Теперь, когда дела идут лучше, я узнал -- многие выболтали это, -- что за последние недели я, сам того не зная, был объектом крайне страстных, впрочем, противоречивых, нападок в известных политических кругах. Сегодня говорят другим языком. Но вчера на меня возлагали ответственность за то, что я знал, и за то, о чем меня оставляли в неведении прежние и нынешние министры, за то, что я сделал в 1912 г., председательствуя в совете министров, и за то, что сделали до меня или упустили сделать правительства, в которых я не участвовал. Недостаточность снаряжения, отсутствие тяжелой артиллерии, расточительность некоторых ведомств, декрет о закрытии сессии парламента, неточные или неполные бюллетени -- все это стало в тяжелую годину предлогом для [229] обвинений в мой адрес. Члены парламента, толкующие о своем великом уважении к конституции, доходили до обвинения меня в том, что я не прибег к диктатуре и пошел на поводу у правительства; другие утверждали, напротив, что под маской министров все делал я, хорошее и плохое, особенно же плохое. Что было бы, если бы фон Клюк неожиданно не изменил направления своего движения и Жоффр и Гальени не воспользовались искусно этим случаем для перехода в наступление? Что было бы, если бы наши армии не бились с такой храбростью? Все раздражение, вся злоба, увы, обрушились бы сегодня на меня. Завтра, при малейшей неудаче, все может начаться снова. Моя доля -- навлекать молнию на свою голову, чтобы она не поразила слишком многих сразу. Не могу не заметить, как умно поступал еврейский народ, прогонявший в судный день в пустыню бедного козла Азазеля, на которого взваливали грехи людей. Это невинное животное было бы вполне на своем месте в овчарне в Рамбуйе, близ президентского дворца.
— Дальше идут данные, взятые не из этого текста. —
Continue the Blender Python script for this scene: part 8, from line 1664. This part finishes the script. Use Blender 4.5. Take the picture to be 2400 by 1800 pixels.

Меня посетил де Кергезак, депутат от департамента Кот-де-Нор. Через свою жену он связан с одной влиятельной румынской фамилией и приехал теперь из Бухареста. Он виделся с нашим другом Такс Ионеску, который сказал ему: "Если Италия выступит, Румыния, несомненно, тоже выступит; но для того, чтобы Италия выступила, Франция должна обещать ей что-нибудь, например Тунис". Таке Ионеску слишком умен, чтобы сделать это указание по собственному почину. Надо думать, что он имел директиву дать нам его, это указание разоблачает перед нами настроения, которые мы всячески будем остерегаться поощрять как в Риме, так и в Бухаресте.
Впрочем, согласно сообщениям, полученным Делькассе от Лаговари, король Кароль остается всецело под влиянием Германии и Австрии. Вильгельм II писал королю и гарантировал ему уже теперь обладание Бессарабией, если Румынии удастся завоевать ее, а также обещал ему аннексию Трансильвании примерно по прошествии двадцати лет; к этому времени, пояснял он, произойдет распад Австро-Венгрии. Итак, германский император, который объявил войну в надежде [230] отдалить эту перспективу распада Австро-Венгрии, сам считает этот распад неизбежным?
Жоффр получил следующую телеграмму от Великого Князя Николая Николаевича: "12 сентября. Генеральное сражение, начавшееся в Галиции десять дней назад, заканчивается большой победой наших армий. За 8, 9 и 10 сентября наши трофеи составили сто орудий и тридцать тысяч пленных, в том числе двести офицеров. Австрийские армии отступают на всех фронтах, преследуемые нашими войсками. Счастлив сообщить вам это известие в тот самый день, когда узнал об успехах храбрых французских и английских армий". Это очень хорошо, и мы от души приветствуем эти победы русских. Но, кажется, в Восточной Пруссии перевес теперь снова на стороне немцев, а Россия, вопреки нашим неоднократным требованиям, направляет свой главный удар против Австрии, между тем как самый верный способ разгромить Австрию -- это начать с разгрома Германии.